Supervisor Sheehy, Castro Merchants Consider Creating Homeless Respite Center

Supervisor Sheehy, Castro Merchants Consider Creating Homeless Respite CenterAn individual resting in Duboce Park. | Photo: davitydave/Flickr
Shane Downing
Published on May 05, 2017

District 8 Supervisor Jeff Sheehy hopes to establish a respite center for homeless individuals in the Castro, and at yesterday’s Castro Merchants meeting, area business owners expressed support for exploring the idea.

Although a property and service provider have yet to be identified, both Sheehy and Castro Merchants president Daniel Bergerac said such a center could potentially be placed in one of the neighborhood's many vacant storefronts.

“It’s gonna take consensus to make this work,” Sheehy told merchants. “Would we rather have people injecting in front of our businesses or in a respite place? These are the kinds of choices that we’re facing.”

Sheehy proposes creating a center in the Castro where individuals could come in off of the streets, eat and connect with health services. The supervisor said he envisioned something similar to what North Beach Citizens provides, but wants a Castro respite center to target homeless youth, especially those who identify as LGBTQ.

Andrea Aiello, executive director of the Castro/Upper Market Community Benefit District, supports the idea. “[We] can’t enforce our way out of this,” she said. “Even if we had 20 cops, we won’t solve the problem because all they’re doing is brooming people from one side of the block to the other.”

The former Out of the Closet space is one of several properties under consideration. | Photo: Google Maps

According to the city’s 2015 point-in-time homeless count, unaccompanied children and youth represented 21 percent of all homeless individuals in San Francisco — 1,441 transitional age youth between the age of 18 and 24, and 128 youth who were under 17.

Nearly half of the city’s homeless youth identify as LGBTQ, up from 26 percent in 2013, and the city’s transitional age youth population has more than double the rate of HIV/AIDS than their older, homeless peers (13 percent versus 6 percent for the broader population).

“There aren’t a lot of services for young people,” Sheehy said. “Some of these queer kids are fundamentally refugees here.”

Jeff Kositsky, director of the Department of Homelessness & Supportive Housing, has repeatedly said that his priority is to get people who’ve been homeless the longest amount of time (10 years or more) off of the streets first, raising questions for how much of a priority addressing youth homelessness in San Francisco is for Kositsky’s office, says Sheehy.

“I worry if we’re not moving our young people up that ladder,” Sheehy said. “What we’re doing is we’re letting them stay on the streets for 10 years.

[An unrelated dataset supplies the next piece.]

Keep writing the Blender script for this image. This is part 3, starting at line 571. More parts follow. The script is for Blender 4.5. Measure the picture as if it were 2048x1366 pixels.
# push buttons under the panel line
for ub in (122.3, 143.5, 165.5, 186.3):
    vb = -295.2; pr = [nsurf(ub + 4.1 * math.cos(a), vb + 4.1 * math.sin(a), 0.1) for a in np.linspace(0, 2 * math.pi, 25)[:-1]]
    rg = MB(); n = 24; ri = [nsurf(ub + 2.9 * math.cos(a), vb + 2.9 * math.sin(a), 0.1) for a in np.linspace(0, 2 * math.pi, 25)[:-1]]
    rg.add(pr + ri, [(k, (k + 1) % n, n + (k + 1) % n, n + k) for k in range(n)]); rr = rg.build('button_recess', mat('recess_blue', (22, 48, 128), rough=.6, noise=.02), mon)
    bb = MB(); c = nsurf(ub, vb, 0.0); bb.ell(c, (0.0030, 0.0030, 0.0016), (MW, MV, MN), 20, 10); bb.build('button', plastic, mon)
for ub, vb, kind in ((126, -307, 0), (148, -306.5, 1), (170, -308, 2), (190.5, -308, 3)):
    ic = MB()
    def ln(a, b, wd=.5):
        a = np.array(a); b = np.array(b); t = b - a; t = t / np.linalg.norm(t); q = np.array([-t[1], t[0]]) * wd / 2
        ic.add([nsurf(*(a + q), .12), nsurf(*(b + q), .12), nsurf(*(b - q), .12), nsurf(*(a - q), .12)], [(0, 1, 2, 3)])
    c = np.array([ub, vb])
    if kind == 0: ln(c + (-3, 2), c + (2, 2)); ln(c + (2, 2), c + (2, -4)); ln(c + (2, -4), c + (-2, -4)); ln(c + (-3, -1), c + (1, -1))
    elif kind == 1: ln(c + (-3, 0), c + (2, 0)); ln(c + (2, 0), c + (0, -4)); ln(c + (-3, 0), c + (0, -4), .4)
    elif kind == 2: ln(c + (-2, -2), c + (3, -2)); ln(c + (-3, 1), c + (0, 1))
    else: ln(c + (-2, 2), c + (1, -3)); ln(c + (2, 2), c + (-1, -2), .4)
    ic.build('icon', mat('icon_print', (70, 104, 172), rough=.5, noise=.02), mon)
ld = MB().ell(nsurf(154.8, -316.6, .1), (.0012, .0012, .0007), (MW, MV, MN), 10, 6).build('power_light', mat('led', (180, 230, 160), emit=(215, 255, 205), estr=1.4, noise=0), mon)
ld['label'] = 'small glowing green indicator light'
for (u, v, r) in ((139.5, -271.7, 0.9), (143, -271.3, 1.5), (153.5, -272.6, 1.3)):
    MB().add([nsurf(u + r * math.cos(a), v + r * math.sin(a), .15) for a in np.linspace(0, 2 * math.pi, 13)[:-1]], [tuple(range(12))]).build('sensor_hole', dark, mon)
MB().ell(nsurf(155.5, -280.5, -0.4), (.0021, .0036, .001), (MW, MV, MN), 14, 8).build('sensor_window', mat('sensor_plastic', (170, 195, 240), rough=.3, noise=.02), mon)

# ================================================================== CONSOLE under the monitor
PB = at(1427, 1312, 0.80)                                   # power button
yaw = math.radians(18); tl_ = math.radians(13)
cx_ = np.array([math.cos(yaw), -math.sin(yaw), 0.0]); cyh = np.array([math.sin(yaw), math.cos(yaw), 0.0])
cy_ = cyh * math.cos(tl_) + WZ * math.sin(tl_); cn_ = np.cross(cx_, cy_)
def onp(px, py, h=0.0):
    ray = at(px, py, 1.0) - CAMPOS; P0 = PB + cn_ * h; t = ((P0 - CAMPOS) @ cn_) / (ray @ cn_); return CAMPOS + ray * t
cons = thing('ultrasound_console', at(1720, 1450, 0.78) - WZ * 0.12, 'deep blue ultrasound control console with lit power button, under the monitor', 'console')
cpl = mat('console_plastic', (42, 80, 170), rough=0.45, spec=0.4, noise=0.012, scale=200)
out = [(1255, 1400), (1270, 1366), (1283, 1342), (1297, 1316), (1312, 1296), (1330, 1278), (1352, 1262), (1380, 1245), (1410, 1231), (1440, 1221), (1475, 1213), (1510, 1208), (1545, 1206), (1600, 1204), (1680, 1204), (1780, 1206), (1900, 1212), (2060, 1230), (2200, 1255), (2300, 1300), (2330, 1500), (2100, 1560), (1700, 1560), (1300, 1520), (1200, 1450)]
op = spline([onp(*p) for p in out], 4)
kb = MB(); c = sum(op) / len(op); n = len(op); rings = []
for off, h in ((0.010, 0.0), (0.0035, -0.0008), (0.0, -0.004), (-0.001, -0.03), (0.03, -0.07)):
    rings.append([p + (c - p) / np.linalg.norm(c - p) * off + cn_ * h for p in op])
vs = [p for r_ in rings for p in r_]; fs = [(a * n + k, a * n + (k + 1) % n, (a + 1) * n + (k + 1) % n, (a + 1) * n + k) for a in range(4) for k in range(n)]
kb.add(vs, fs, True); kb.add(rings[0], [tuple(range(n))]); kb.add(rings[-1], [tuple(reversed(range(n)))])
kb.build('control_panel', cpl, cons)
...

The goal is to provide a solution that gets people off the street.”

“People nodding on drugs and sprawled out on sidewalks doesn’t promote a healthy shopping district,” Bergerac said. “The idea is to give them a place to go, a respite center where they can go to get out of the sun and out of the rain and feel like they’re indoors."

"I don’t know if it’s a fix to the problem," said Bergerac, "but what I do know is they’re human beings.”